__GIVEN EXERCISE__: Records follow. Copy every line with "this".

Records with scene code
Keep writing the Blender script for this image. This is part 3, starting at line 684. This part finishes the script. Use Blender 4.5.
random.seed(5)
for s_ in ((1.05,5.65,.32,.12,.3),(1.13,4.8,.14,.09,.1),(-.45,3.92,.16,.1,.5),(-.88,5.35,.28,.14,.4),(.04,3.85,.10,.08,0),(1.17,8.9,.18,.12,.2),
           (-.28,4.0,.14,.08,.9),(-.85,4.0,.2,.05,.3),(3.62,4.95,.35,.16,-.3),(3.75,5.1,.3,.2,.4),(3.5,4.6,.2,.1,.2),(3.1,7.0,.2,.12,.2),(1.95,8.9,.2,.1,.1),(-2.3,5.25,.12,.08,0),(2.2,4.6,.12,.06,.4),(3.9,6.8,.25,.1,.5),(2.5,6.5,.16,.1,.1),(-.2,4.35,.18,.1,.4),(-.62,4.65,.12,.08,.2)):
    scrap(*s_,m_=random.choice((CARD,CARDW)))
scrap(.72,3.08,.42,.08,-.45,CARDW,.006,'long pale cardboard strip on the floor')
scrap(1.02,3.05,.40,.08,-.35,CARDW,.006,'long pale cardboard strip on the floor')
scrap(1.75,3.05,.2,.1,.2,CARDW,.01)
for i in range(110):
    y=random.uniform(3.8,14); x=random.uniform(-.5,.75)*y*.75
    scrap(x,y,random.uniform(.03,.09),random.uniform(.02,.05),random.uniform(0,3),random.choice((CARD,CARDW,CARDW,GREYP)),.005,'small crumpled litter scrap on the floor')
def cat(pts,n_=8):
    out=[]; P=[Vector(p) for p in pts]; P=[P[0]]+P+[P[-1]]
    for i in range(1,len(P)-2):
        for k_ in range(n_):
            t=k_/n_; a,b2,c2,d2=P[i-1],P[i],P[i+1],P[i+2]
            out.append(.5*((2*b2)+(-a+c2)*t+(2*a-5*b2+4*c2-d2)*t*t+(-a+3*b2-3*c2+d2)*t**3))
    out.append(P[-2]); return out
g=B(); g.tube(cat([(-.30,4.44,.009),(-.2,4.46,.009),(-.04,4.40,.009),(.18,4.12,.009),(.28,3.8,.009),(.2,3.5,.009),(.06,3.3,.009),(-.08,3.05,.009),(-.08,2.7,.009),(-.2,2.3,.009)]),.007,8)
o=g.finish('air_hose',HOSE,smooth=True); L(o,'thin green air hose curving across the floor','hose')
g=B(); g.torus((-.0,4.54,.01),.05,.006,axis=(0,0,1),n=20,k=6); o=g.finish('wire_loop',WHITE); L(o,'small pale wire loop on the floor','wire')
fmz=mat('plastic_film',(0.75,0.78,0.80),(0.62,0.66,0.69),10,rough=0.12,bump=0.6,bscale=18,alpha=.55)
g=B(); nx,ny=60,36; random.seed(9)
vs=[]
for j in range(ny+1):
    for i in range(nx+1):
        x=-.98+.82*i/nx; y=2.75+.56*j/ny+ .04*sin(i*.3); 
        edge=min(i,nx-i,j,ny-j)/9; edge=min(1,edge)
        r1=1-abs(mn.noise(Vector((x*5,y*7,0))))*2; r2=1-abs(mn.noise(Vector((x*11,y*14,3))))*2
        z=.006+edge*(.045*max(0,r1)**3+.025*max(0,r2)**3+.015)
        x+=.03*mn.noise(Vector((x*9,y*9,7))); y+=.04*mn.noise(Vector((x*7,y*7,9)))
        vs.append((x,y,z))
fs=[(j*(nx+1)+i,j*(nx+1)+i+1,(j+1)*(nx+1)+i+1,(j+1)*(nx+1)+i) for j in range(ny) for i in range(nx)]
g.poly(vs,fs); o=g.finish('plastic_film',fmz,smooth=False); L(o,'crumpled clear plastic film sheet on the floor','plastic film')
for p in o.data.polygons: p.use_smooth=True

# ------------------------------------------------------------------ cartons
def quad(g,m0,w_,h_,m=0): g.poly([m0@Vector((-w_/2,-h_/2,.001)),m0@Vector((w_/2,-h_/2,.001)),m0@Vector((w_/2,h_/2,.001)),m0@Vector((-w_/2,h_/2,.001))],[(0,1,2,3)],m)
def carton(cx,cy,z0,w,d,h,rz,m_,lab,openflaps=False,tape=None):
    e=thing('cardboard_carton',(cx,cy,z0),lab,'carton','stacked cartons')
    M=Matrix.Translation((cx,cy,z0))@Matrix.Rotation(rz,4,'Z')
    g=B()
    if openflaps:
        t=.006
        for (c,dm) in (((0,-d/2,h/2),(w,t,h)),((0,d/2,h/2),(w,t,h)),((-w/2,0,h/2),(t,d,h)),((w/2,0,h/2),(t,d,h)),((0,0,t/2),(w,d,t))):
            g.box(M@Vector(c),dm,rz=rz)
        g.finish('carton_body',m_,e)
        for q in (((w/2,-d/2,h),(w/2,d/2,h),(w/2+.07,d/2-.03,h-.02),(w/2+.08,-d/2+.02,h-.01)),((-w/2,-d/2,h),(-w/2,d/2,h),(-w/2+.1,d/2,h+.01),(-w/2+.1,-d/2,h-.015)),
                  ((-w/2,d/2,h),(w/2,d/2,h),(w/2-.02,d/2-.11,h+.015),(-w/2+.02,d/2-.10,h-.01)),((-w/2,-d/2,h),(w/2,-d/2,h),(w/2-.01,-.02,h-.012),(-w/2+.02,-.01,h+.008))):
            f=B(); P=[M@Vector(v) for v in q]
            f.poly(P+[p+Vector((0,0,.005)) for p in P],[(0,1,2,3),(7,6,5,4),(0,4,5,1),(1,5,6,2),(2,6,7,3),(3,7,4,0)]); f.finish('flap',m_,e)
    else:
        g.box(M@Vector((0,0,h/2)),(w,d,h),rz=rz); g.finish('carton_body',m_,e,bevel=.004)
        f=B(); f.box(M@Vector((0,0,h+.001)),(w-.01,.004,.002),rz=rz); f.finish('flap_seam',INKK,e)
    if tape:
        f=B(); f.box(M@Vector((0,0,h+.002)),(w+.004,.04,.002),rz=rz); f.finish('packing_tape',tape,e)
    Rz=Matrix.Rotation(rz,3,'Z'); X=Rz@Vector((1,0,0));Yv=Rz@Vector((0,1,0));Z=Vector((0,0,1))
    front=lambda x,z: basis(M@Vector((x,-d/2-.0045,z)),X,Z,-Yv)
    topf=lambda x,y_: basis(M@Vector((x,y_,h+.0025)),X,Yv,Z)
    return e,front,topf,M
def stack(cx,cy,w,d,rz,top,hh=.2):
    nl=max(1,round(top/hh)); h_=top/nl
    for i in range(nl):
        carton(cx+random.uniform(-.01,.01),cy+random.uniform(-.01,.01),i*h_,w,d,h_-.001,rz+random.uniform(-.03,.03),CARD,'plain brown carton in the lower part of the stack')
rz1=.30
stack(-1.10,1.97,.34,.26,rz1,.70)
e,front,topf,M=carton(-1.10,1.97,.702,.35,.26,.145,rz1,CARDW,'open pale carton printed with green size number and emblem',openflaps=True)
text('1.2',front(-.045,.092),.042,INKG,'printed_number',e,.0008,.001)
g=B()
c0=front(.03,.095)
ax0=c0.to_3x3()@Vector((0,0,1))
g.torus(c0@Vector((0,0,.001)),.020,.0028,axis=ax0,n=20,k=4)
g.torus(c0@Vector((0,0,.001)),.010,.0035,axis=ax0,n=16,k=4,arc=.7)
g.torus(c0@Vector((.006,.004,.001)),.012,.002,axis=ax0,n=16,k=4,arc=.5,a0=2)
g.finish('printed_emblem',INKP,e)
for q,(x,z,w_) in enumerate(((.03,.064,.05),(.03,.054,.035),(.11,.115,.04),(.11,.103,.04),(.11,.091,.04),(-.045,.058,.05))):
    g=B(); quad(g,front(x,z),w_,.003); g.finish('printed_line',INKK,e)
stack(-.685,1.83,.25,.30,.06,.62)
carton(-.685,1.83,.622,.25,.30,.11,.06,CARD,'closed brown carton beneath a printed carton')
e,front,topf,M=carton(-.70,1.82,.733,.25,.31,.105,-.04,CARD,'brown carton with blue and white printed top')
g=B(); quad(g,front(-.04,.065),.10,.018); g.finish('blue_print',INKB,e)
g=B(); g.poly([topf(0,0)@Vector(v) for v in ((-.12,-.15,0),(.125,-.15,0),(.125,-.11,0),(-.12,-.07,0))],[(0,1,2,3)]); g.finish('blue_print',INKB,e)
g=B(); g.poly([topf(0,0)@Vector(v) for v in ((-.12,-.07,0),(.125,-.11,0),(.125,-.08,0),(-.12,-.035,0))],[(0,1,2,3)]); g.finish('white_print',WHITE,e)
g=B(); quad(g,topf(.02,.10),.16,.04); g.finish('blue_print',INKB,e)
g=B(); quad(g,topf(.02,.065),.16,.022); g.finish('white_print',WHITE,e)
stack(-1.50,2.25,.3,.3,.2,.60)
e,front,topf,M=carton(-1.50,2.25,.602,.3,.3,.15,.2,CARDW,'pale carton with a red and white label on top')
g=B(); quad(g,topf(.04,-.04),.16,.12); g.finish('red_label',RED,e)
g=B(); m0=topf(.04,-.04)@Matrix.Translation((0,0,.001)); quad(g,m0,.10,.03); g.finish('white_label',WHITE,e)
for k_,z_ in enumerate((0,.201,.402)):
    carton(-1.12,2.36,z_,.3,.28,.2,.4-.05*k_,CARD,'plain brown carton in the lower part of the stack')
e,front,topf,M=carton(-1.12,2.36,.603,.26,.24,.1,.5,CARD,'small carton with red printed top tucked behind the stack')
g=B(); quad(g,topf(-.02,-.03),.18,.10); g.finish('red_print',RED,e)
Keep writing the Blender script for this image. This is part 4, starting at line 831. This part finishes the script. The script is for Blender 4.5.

__RESPONSE BELOW__:
Keep writing the Blender script for this image. This is part 3, starting at line 684. This part finishes the script. Use Blender 4.5.
Keep writing the Blender script for this image. This is part 4, starting at line 831. This part finishes the script. The script is for Blender 4.5.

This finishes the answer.